# Task statement:
Reproduce all the material exactly, minus any pictures it holds.
# # # # #
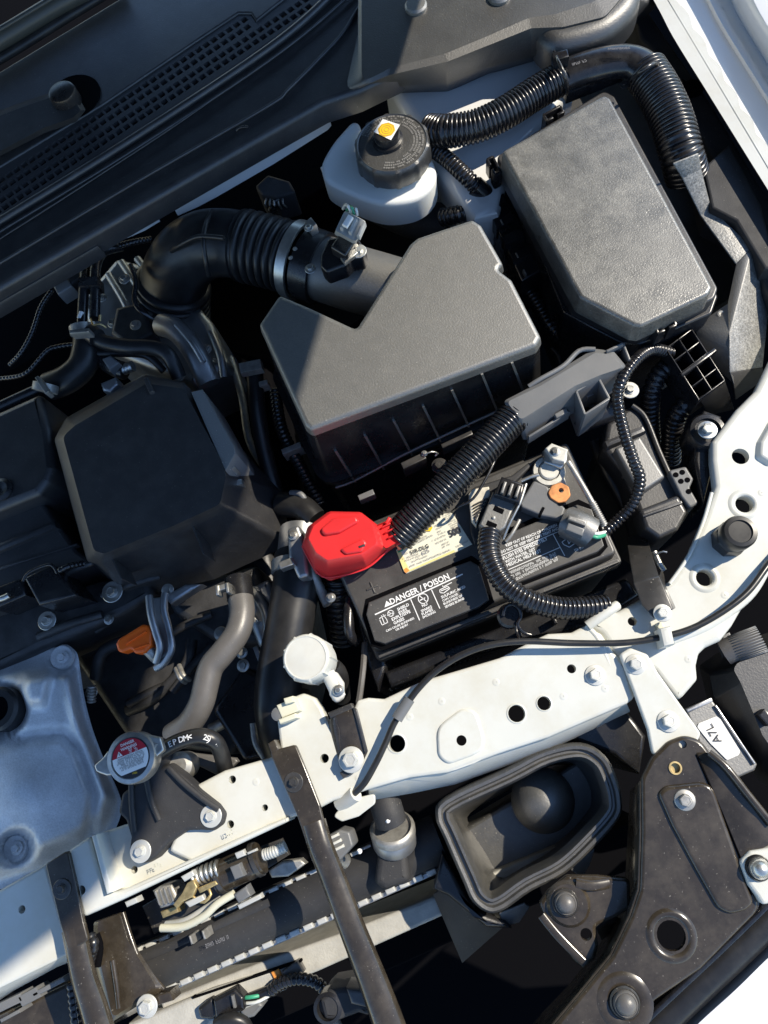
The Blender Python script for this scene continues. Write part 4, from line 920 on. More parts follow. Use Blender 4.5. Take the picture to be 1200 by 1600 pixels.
for i in range(3): bar('clip_bar', (784 + i * 11, 770 + i * 3), (790 + i * 11, 752 + i * 3), 5, .013, .018, 'tex_plastic', cb)
tube('edge_rod', [(822, 756, .006), (812, 786, .006), (796, 818, .003), (786, 842, -.004)], 2.4, 'zinc', cb, sides=8)
tube('edge_rod', [(812, 812, -.01), (800, 834, -.01), (790, 846, -.012)], 3, 'dull_zinc', cb, sides=8)
# conduit over the battery
o = tube('ground_lead_conduit', [(766, 832, .0), (764, 858, .006), (772, 886, .008), (792, 916, .008), (826, 938, .008), (872, 950, .004), (912, 950, .0), (950, 946, -.004)], 18, 'conduit', None, sides=24, corr=.004, amp=.12); tag(o, 'corrugated ground lead conduit curving over the front of the battery', 'conduit')
lc = thing('loop_clip', 'round black loop clip at the front edge of the battery', 'clip', (795, 965, -.01))
tube('loop', [(786, 962, .0), (790, 948, .002), (802, 944, .002), (812, 952, .002), (814, 964, .0), (808, 976, 0), (818, 988, -.004), (830, 992, -.006)], 3, 'black_plastic', lc, sides=8)
lathe('button', [(.011, -.01), (.011, .0), (.009, .002), (.001, .002)], P(796, 962, -.004), 'black_plastic', lc)
tube('tail', [(806, 978, .0), (808, 990, .0), (812, 1000, .004)], 2.5, 'black_plastic', lc, sides=8)
# battery tray
tr = thing('battery_tray', 'black plastic battery tray under the front of the battery', 'tray', (780, 1000, -.1))
solid('front_wall', [(600, 1050), (980, 902), (1000, 930), (930, 975), (830, 1000), (690, 1040), (640, 1064), (610, 1075)], -.06, -.2, 'black_plastic', tr, bev=.004)
solid('left_wall', [(546, 920), (560, 912), (604, 1040), (590, 1080), (575, 1040)], -.06, -.2, 'black_plastic', tr, bev=.004)
for i in range(5): bar('rib', (700 + i * 55, 1024 - i * 20), (704 + i * 55, 1034 - i * 20), 5, -.07, -.045, 'black_plastic', tr)
tube('strap', [(570, 1005, -.04), (568, 1040, -.03), (564, 1075, -.02), (560, 1102, -.006)], 5, 'grey_hose', tr, sides=6)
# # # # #
# The result:
The Blender Python script for this scene continues. Write part 4, from line 920 on. More parts follow. Use Blender 4.5. Take the picture to be 1200 by 1600 pixels.
for i in range(3): bar('clip_bar', (784 + i * 11, 770 + i * 3), (790 + i * 11, 752 + i * 3), 5, .013, .018, 'tex_plastic', cb)
tube('edge_rod', [(822, 756, .006), (812, 786, .006), (796, 818, .003), (786, 842, -.004)], 2.4, 'zinc', cb, sides=8)
tube('edge_rod', [(812, 812, -.01), (800, 834, -.01), (790, 846, -.012)], 3, 'dull_zinc', cb, sides=8)
# conduit over the battery
o = tube('ground_lead_conduit', [(766, 832, .0), (764, 858, .006), (772, 886, .008), (792, 916, .008), (826, 938, .008), (872, 950, .004), (912, 950, .0), (950, 946, -.004)], 18, 'conduit', None, sides=24, corr=.004, amp=.12); tag(o, 'corrugated ground lead conduit curving over the front of the battery', 'conduit')
lc = thing('loop_clip', 'round black loop clip at the front edge of the battery', 'clip', (795, 965, -.01))
tube('loop', [(786, 962, .0), (790, 948, .002), (802, 944, .002), (812, 952, .002), (814, 964, .0), (808, 976, 0), (818, 988, -.004), (830, 992, -.006)], 3, 'black_plastic', lc, sides=8)
lathe('button', [(.011, -.01), (.011, .0), (.009, .002), (.001, .002)], P(796, 962, -.004), 'black_plastic', lc)
tube('tail', [(806, 978, .0), (808, 990, .0), (812, 1000, .004)], 2.5, 'black_plastic', lc, sides=8)
# battery tray
tr = thing('battery_tray', 'black plastic battery tray under the front of the battery', 'tray', (780, 1000, -.1))
solid('front_wall', [(600, 1050), (980, 902), (1000, 930), (930, 975), (830, 1000), (690, 1040), (640, 1064), (610, 1075)], -.06, -.2, 'black_plastic', tr, bev=.004)
solid('left_wall', [(546, 920), (560, 912), (604, 1040), (590, 1080), (575, 1040)], -.06, -.2, 'black_plastic', tr, bev=.004)
for i in range(5): bar('rib', (700 + i * 55, 1024 - i * 20), (704 + i * 55, 1034 - i * 20), 5, -.07, -.045, 'black_plastic', tr)
tube('strap', [(570, 1005, -.04), (568, 1040, -.03), (564, 1075, -.02), (560, 1102, -.006)], 5, 'grey_hose', tr, sides=6)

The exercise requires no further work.